Records:
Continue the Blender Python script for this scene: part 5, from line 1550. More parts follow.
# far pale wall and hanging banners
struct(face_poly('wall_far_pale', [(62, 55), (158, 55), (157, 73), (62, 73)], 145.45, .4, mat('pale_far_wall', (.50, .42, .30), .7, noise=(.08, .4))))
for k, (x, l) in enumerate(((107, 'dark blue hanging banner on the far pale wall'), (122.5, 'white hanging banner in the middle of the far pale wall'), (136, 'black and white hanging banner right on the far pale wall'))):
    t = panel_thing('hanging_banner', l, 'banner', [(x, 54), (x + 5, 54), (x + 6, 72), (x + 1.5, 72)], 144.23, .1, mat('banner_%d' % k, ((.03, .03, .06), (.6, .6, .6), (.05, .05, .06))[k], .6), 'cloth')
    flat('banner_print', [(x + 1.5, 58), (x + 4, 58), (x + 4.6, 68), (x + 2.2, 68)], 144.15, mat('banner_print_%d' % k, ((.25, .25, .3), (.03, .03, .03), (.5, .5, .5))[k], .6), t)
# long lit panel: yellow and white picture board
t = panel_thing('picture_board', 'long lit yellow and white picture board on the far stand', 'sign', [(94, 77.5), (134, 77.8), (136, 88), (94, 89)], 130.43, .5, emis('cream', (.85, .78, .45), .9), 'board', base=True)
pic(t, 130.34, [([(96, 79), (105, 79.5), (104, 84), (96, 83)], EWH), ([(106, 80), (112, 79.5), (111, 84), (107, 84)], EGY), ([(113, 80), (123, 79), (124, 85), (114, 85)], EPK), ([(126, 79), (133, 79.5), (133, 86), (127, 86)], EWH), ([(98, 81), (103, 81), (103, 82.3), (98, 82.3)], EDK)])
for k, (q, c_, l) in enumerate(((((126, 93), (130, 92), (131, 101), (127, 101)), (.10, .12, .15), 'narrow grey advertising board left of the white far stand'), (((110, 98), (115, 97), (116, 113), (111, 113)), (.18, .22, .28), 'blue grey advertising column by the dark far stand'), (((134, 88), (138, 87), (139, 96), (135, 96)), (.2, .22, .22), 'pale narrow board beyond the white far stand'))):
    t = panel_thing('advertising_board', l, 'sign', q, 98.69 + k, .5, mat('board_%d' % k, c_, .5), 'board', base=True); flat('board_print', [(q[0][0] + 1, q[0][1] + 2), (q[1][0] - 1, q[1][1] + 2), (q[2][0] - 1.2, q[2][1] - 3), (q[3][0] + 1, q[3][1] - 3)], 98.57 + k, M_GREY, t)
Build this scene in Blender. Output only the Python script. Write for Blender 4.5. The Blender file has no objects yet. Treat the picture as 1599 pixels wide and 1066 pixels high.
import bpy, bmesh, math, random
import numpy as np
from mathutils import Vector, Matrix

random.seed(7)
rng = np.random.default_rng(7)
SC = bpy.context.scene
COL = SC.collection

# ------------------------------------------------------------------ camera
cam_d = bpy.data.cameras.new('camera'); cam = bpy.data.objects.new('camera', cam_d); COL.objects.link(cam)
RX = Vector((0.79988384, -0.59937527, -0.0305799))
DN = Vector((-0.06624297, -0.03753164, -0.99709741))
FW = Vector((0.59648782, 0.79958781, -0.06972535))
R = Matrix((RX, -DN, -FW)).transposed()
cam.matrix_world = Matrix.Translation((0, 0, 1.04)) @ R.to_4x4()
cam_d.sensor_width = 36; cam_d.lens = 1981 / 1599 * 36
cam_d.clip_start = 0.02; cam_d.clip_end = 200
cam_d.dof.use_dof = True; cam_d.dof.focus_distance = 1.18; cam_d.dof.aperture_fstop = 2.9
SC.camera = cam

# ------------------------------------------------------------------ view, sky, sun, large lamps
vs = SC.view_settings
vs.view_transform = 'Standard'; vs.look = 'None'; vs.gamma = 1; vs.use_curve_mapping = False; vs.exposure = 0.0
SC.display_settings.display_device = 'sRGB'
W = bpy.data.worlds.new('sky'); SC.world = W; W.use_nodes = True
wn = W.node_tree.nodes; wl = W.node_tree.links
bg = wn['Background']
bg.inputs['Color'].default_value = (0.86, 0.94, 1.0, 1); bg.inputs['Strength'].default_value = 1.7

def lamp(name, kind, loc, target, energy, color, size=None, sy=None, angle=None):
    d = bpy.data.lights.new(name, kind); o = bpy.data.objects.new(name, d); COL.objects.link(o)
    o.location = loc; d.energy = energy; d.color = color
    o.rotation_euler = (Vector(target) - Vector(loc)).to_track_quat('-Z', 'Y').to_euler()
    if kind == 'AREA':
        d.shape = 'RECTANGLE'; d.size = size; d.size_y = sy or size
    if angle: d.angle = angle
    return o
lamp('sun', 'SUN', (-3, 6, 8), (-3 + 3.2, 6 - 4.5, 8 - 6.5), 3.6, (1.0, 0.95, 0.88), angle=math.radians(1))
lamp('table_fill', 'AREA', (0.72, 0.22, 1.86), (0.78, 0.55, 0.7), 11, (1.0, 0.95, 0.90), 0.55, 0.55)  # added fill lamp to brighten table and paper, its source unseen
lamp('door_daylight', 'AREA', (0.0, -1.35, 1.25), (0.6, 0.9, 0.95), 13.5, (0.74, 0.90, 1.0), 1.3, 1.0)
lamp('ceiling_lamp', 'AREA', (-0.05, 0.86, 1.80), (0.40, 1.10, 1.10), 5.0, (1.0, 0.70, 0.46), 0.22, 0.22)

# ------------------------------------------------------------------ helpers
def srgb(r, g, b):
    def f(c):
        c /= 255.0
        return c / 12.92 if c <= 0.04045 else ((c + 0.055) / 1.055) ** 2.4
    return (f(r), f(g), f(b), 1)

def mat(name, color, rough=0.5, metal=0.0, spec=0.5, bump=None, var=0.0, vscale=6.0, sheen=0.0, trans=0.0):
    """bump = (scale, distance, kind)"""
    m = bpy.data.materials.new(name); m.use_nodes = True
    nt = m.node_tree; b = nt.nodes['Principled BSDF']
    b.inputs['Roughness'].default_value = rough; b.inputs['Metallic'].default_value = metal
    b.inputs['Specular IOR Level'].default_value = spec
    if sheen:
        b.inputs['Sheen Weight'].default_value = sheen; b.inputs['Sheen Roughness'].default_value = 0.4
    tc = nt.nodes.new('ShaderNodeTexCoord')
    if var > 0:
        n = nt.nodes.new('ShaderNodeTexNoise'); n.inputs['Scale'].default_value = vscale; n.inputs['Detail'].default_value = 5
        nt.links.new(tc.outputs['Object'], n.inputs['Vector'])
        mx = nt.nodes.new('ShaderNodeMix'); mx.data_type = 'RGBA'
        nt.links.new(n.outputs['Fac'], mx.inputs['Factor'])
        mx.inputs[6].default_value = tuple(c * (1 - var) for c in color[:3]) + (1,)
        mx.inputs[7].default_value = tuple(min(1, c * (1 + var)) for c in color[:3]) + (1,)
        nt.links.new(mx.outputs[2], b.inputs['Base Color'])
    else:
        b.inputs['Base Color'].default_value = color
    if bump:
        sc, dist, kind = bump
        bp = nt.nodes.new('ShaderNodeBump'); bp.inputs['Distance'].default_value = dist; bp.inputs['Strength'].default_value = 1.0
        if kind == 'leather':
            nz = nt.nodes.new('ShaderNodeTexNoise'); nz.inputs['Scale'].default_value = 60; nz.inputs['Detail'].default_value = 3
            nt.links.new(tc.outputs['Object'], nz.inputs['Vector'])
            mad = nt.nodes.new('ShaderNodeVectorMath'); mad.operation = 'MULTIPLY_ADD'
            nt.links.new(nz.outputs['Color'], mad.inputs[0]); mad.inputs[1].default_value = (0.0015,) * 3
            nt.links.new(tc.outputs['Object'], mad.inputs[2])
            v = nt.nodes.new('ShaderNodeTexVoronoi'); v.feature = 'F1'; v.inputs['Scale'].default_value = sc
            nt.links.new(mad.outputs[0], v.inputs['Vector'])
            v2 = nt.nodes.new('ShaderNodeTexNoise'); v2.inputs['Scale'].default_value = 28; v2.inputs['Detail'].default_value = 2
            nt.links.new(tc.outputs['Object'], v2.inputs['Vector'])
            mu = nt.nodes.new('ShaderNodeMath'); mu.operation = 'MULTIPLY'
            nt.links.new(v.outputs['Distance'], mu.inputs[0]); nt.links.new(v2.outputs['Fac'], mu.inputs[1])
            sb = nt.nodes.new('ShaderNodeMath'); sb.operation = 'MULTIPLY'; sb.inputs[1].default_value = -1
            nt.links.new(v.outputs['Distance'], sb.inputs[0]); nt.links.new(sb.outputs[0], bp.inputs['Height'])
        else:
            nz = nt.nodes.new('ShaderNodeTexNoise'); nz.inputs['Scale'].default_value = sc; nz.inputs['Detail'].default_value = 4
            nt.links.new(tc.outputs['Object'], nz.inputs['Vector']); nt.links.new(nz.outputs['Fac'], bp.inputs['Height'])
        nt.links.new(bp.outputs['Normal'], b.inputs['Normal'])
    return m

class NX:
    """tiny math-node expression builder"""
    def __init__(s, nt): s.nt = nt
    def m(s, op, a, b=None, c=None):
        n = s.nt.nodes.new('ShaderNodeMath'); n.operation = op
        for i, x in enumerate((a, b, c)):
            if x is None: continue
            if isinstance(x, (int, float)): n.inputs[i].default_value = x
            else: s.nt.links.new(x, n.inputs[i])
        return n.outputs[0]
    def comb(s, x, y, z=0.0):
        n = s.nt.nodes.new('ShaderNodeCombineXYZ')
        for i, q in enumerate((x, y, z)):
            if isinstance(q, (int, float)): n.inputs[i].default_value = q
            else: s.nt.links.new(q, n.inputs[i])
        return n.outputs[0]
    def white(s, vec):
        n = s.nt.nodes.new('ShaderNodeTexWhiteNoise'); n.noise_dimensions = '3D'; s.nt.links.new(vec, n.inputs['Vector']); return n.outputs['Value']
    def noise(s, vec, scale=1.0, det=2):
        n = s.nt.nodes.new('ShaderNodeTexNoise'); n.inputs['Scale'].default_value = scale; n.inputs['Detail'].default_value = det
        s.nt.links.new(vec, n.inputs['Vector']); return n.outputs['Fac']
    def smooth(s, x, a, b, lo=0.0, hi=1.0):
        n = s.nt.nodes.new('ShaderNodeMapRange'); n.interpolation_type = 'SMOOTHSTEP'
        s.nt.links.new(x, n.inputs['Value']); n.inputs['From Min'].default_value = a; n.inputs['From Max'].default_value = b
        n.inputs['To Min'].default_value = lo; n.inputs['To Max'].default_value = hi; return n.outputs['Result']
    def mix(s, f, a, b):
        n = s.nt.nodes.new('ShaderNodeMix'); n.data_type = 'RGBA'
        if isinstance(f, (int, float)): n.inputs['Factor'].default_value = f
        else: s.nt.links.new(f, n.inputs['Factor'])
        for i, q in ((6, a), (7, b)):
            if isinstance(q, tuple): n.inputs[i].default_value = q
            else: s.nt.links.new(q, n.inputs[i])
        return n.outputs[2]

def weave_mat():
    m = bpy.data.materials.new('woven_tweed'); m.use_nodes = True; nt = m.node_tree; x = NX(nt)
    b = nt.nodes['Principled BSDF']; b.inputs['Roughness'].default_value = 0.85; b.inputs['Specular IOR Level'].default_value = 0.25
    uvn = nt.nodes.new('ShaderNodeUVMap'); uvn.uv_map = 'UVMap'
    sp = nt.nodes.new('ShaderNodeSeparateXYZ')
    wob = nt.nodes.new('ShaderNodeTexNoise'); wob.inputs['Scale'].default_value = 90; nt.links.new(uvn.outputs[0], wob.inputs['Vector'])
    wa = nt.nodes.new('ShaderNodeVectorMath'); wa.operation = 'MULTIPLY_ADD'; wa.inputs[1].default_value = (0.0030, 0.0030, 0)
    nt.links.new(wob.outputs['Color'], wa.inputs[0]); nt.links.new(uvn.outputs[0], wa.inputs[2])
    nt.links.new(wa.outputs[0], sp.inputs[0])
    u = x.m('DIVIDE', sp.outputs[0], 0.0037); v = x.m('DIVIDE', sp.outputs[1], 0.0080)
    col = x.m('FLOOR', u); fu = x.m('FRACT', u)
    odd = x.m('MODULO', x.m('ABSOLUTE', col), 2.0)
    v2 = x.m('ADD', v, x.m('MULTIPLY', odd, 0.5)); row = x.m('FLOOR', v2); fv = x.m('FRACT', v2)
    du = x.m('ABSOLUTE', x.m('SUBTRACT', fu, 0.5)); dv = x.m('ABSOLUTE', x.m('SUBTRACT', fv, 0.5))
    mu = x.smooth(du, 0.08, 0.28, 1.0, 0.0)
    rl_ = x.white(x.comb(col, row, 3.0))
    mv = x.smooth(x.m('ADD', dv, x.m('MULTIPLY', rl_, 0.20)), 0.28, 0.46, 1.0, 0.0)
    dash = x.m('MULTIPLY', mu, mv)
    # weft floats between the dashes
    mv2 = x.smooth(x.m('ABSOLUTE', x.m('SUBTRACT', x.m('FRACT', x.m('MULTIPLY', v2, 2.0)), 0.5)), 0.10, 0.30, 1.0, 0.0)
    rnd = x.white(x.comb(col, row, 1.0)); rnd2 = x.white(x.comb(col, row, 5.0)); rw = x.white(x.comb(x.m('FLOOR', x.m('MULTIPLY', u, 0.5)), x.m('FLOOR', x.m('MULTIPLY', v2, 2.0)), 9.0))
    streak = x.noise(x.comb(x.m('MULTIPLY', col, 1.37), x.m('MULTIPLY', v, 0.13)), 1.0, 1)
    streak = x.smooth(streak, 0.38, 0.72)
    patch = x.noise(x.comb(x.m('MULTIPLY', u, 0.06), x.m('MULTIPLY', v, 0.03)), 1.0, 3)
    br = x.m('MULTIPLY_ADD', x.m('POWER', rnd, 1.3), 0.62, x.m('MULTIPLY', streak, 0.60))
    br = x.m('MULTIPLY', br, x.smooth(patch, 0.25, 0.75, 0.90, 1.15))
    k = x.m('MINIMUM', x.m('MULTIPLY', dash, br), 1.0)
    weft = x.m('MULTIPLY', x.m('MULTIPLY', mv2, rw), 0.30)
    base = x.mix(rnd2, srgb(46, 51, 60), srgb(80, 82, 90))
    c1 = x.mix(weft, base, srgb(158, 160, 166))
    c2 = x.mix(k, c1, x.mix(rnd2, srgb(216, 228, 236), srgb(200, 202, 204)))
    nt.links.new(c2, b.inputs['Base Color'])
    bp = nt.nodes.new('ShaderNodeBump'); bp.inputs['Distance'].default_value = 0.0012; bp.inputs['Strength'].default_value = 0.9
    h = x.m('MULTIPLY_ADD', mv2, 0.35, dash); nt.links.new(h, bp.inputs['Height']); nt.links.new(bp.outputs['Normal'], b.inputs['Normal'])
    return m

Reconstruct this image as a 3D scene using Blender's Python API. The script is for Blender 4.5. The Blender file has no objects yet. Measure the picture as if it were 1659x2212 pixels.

**Given problem**
Go through the material above and output exactly the lines from the one containing "Build this scene" through the one containing "COL = SC.collection".

**Answer for this exercise**
Build this scene in Blender. Output only the Python script. Write for Blender 4.5. The Blender file has no objects yet. Treat the picture as 1599 pixels wide and 1066 pixels high.
import bpy, bmesh, math, random
import numpy as np
from mathutils import Vector, Matrix

random.seed(7)
rng = np.random.default_rng(7)
SC = bpy.context.scene
COL = SC.collection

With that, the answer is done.